Malakoff

Sur les conseils d’un ami, Gregory Buchert postule pour une résidence de création à Malakoff. Ravivant un souvenir de jeunesse lié à Sam Szafran, figure locale et pastelliste habile, le nom de la ville d’accueil lui fait miroiter une hypothétique Russie pouvant contenir un ailleurs plus vaste, plus romanesque. Isolé dans la mansarde du centre d’art municipal, l’artiste s’imprègne des lieux et rédige son journal. Enquêtant sur les possibles origines russes de cette ville phosphorescente perdue quelque part entre la banlieue parisienne et les reliefs de l’Oural, Buchert se laisse entraîner par un subtil effet de distorsion. Coiffé d’une chapka et armé d’un bâton de sourcier, son jumeau Gregor lui apparaît bientôt dans la glace, prêt à prendre le relais. Enregistrant sa discrète métamorphose, débute un passionnant jeu de va-et-vient entre deux corps, le vrai et le faux, le quotidien et son commentaire.
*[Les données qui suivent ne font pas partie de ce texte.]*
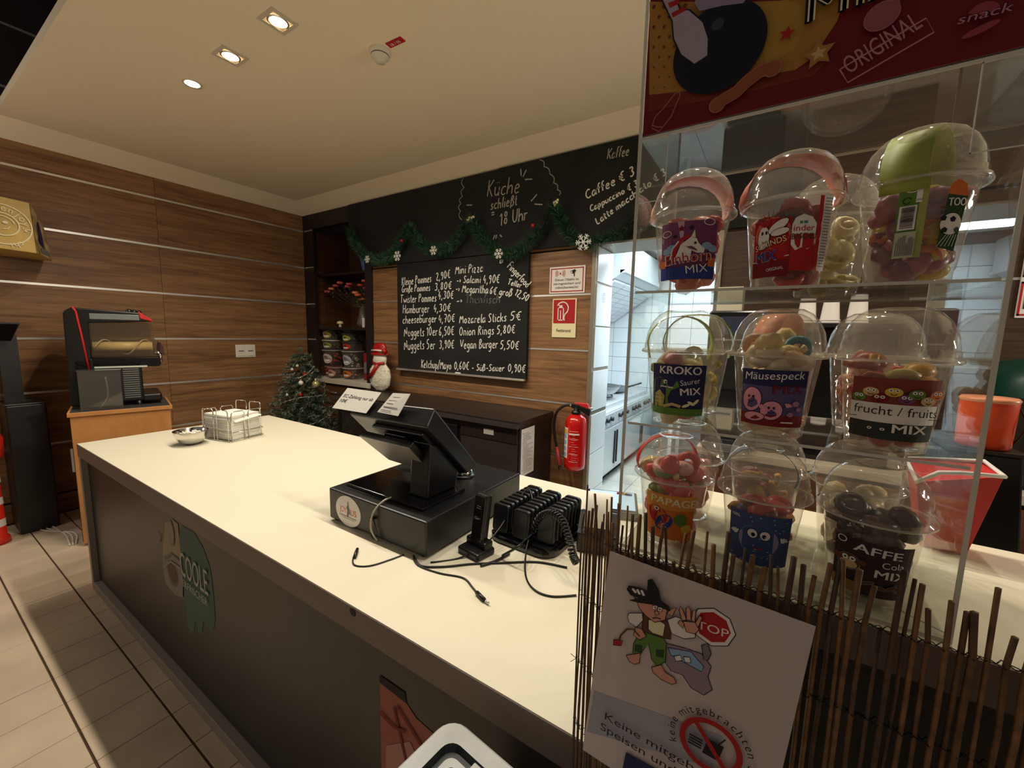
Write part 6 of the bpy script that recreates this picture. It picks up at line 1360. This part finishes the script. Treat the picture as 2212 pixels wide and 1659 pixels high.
# label designs -----------------------------------------------------------
def rr_label(f, hw, v0, v1, m): f.rect(-hw, hw, v0, v1, m, 14, 1)
def lab_unicorn(f, hw, v0, v1):
    rr_label(f, hw, v0, v1, I_pu); c = (-.004, .042)
    for k in range(7):
        a = .35+k*.42; d = .07
        P = [c]+[(max(-hw, min(hw, c[0]+d*math.cos(a+o))), max(v0, min(v1, c[1]+d*math.sin(a+o)))) for o in (-.045, .045)]; f.poly(P, ink('ray', (196, 160, 176)))
    for (u, v, r_, m) in ((-.006, .070, .004, I_dr), (.003, .070, .003, I_k), (-.012, .062, .0028, I_k)): f.star(u, v, r_, m)
    for (u, v) in ((.019, .076), (-.021, .066)):
        f.ell(u, v, .0055, .0038, I_w); f.ell(u, v, .0047, .003, I_pu)
    for (u, v) in ((-.02, .046), (-.015, .049), (.018, .05), (.024, .047)): f.ell(u, v, .005, .004, I_lb)
    # white horse head with red mane
    f.poly([(-.012, .034), (-.006, .052), (.003, .060), (.008, .058), (.010, .053), (.016, .046), (.015, .042), (.009, .042), (.004, .045), (.003, .034)], I_w); f.poly([(.003, .060), (.006, .068), (.007, .059)], I_cr)
    f.line([(-.013, .036), (-.011, .048), (-.006, .057), (.002, .062)], .004, I_r); f.line([(-.016, .036), (-.014, .048), (-.008, .056)], .0016, I_w); f.ell(.007, .053, .0011, .0014, I_k)
    f.rect(-hw, hw, v0, v0+.014, I_b, 14); f.rect(-hw, -hw+.007, v0+.014, v0+.022, I_o); f.rect(hw-.008, hw, v0+.014, v0+.024, I_o)
    f.text('Einhorn', -.0205, .029, .0125, I_w, .06, rot=.12, width=.044); f.text('Einhorn', -.020, .0295, .0115, I_r, .01, rot=.12, width=.043)
    f.text('MIX', .000, .0185, .0095, I_k, .07, rot=.12, width=.021); f.text('MIX', .0003, .0188, .0092, I_w, .02, rot=.12, width=.0205)
def lab_red(f, hw, v0, v1):
    f.rect(-.034, .004, v0, v1, I_r, 8); f.ell(-.014, .056, .018, .016, ink('glow_orange', (222, 110, 70)))
    for k in range(8): a = .3+k*.36; f.line([(-.016+.008*math.cos(a), .064+.008*math.sin(a)), (-.016+.016*math.cos(a), .064+.014*math.sin(a))], .0006, I_dr)
    f.ell(-.022, .052, .0068, .0125, I_k); f.ell(-.022, .052, .0062, .0118, I_w); f.ell(-.0235, .057, .0012, .002, I_k, 8); f.ell(-.019, .057, .0012, .002, I_k, 8); f.ring(-.021, .050, .0026, .0032, I_k, PI+.4, 2*PI-.3, 8)
    f.ring(-.021, .068, .0042, .0054, I_r, n=14)
    for q in ((-.008, .062, .011, .005, .6), (-.006, .056, .009, .004, .2)): f.ell(q[0], q[1], q[2], q[3], I_k, 18, q[4]); f.ell(q[0], q[1], q[2]-.0006, q[3]-.0006, I_w, 18, q[4])
    f.text('SCHINDS', -.030, .0385, .0062, I_k, .07, rot=.25, width=.032); f.text('SCHINDS', -.0298, .0388, .0058, I_cr, .02, rot=.25, width=.0316)
    f.rect(-.034, .004, v0, v0+.016, I_dr, 8); f.line([(-.034, v0+.0165), (.004, v0+.021)], .0008, I_w)
    f.text('MIX', -.028, .026, .011, I_w, .09, rot=.1, width=.021); f.text('MIX', -.0277, .0264, .0104, I_b, .03, rot=.1, width=.0205); f.text('ORIGINAL', -.016, .0165, .0032, I_w, .02, rot=.12, width=.016)
    # milk-white and red pouch right of the sticker
    f.rect(.0045, .027, .016, .052, I_r, 6); f.poly([(.0045, .042), (.009, .036), (.014, .039), (.020, .037), (.0265, .043), (.0265, .062), (.022, .068), (.014, .071), (.007, .068), (.0045, .062)], I_w)
    f.rect(.011, .018, .062, .0645, I_t); f.text('inder', .006, .055, .0058, I_r, .02, width=.019); f.text('CHOCO', .006, .047, .0056, I_k, .06, rot=-.02, width=.020) if False else None
    f.text('BASCHIU', .005, .047, .0058, I_br, .04, width=.022)
    f.rect(.0275, .0315, .02, .088, I_r, 2); f.rect(.032, .042, .016, .09, I_w, 3)
    for k in range(24): f.rect(.033, .041, .020+.0028*k, .0208+.0028*k, I_gr, 2)
def lab_green(f, hw, v0, v1):
    f.rect(-.016, -.001, .022, .092, I_g, 4); f.rect(-.0015, .004, .022, .094, ink('lime', (160, 166, 84)), 2); f.ell(-.007, .083, .006, .004, I_w); f.ell(-.007, .083, .0045, .003, I_br)
    f.ring(-.010, .0725, .0022, .0032, I_dg, .3, 5.8, 10); f.rect(-.004, .0, .070, .081, I_w)
    f.text('15 JUN', -.0036, .0715, .0016, I_k, 0, width=.0034); f.rect(-.0145, -.0025, .047, .068, I_w, 3); x_ = random.Random(4)
    for k in range(20): f.rect(-.013, -.004, .0485+.00092*k, .0489+.00092*k+x_.uniform(0, .0003), I_k, 2)
    f.rect(-.0155, -.001, .022, .045, ink('label_pale', (180, 184, 160)), 4)
    for k in range(9): f.rect(-.014+.0014*k, -.0132+.0014*k, .024, .040+x_.uniform(-.006, .003), I_gr)
    # football wrapped bar
    f.poly([(.014, .030), (.029, .026), (.033, .074), (.017, .077)], I_dg); f.poly([(.0165, .074), (.033, .072), (.030, .082), (.023, .086), (.018, .082)], I_o)
    f.ell(.0225, .049, .0088, .0095, I_k, 24); f.ell(.0225, .049, .0083, .009, I_w, 24)
    for (u, v) in ((.0235, .053), (.018, .044), (.028, .044), (.016, .054)): f.star(u, v, .0026, I_k, q=.8)
    f.text('TOO', .0178, .064, .0065, I_w, .03, width=.014)
    for k in range(6): f.line([(.014+.003*k, .030), (.020+.002*k, .040)], .0004, I_w)
def lab_kroko(f, hw, v0, v1):
    rr_label(f, hw, v0, v1, I_nb); f.text('KROKO', -.0185, .0645, .0095, I_w, .05, width=.041)
    # plain green reptile figure
    f.poly([(-.027, .014), (-.010, .014), (-.006, .022), (-.009, .034), (-.006, .044), (-.010, .053), (-.018, .060), (-.026, .056), (-.028, .04)], I_g); f.poly([(-.018, .046), (-.006, .044), (.002, .049), (.0, .056), (-.008, .058), (-.016, .057)], I_g)
    f.poly([(-.024, .018), (-.014, .018), (-.012, .036), (-.018, .044), (-.024, .038)], ink('belly', (180, 168, 90)))
    for k in range(4): f.line([(-.024, .021+.005*k), (-.0135, .021+.005*k)], .0005, I_dg)
    f.ell(-.012, .0545, .0022, .0026, I_w, 10); f.ell(-.0115, .054, .0009, .0013, I_k, 8); f.line([(-.017, .0485), (-.004, .0475)], .0014, I_w)
    f.text('Saurer', .003, .0505, .0065, I_w, .02, rot=.22, width=.0195, skew=.1); f.text('MIX', .0035, .0385, .0088, I_w, .04, rot=.1, width=.020)
    f.rect(-hw, hw, v0, v0+.009, I_g, 14); f.line([(-.013, .023), (-.004, .027), (.004, .0245)], .0036, I_bz)
    for q in ((.009, .026, .5), (.014, .029, -.6), (.019, .031, .9)): f.ell(q[0], q[1], .0042, .0018, I_cr, 12, q[2])
def lab_maus(f, hw, v0, v1):
    f.rect(-hw, hw, v0, v1, I_nb, 14); f.rect(-hw, hw, v0+.012, v0+.045, ink('plum', (84, 74, 116)), 14); f.rect(-hw, hw, v0, v0+.013, I_dr, 14)
    f.text('M\u00e4usespeck', -.0245, .064, .0085, I_w, .02, rot=.07, width=.049, skew=.12)
    f.text('MIX', .000, .0505, .0095, I_k, .07, rot=.05, width=.024); f.text('MIX', .0003, .0508, .0090, I_dr, .01, rot=.05, width=.0233)
    for (u, v, a, b_, q) in ((-.017, .042, .0085, .0135, -.05), (.0, .031, .0085, .0105, -.15), (-.014, .0225, .009, .005, .1)): f.ell(u, v, a+.0006, b_+.0006, I_k, 24, q); f.ell(u, v, a, b_, I_p, 24, q)
    for (u, v) in ((-.0175, .045), (.0, .034)):
        f.ell(u-.002, v, .0010, .0016, I_k, 8); f.ell(u+.002, v, .0010, .0016, I_k, 8); f.ring(u, v-.003, .0024, .0031, I_k, PI+.3, 2*PI-.3, 8)
    for (u, v) in ((-.0085, .033), (.012, .036)):
        for k in range(4): a = .4+.5*k; f.line([(u, v), (u+.0045*math.cos(a), v+.0045*math.sin(a))], .0014, I_p)
    for (u, v, r_) in ((.019, .040, .003), (.022, .034, .0022), (.015, .028, .0026)): f.ell(u, v, r_, r_, ink('bubble', (170, 120, 140)))
    f.rect(.008, .018, .018, .0195, I_w)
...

Le plasticien Gregory Buchert signe un premier roman virtuose sur le simulacre et l’art contemporain. « On peut penser que si tant de municipalités invitent aujourd’hui des artistes à intervenir sur leur territoire, c’est parce qu’elles ont un besoin inconscient de remplacer l’idiot du village – fonction essentielle à toute communauté.  » Tout en « décrochage » artistique, royaume du trompe-l’oeil, son récit cache aussi quelques blessures enfouies sous le talent de l’écrivain qui advient. De gravures naïves en photographies brumeuses, de beignets au fromage en rochers luxembourgeois, l’oeuvre, la performance et le document se confondent et le lecteur de boire du petit lait -ou était-ce un White Russian?

De Gregory Buchert, éditions Verticales/Gallimard, 320 pages.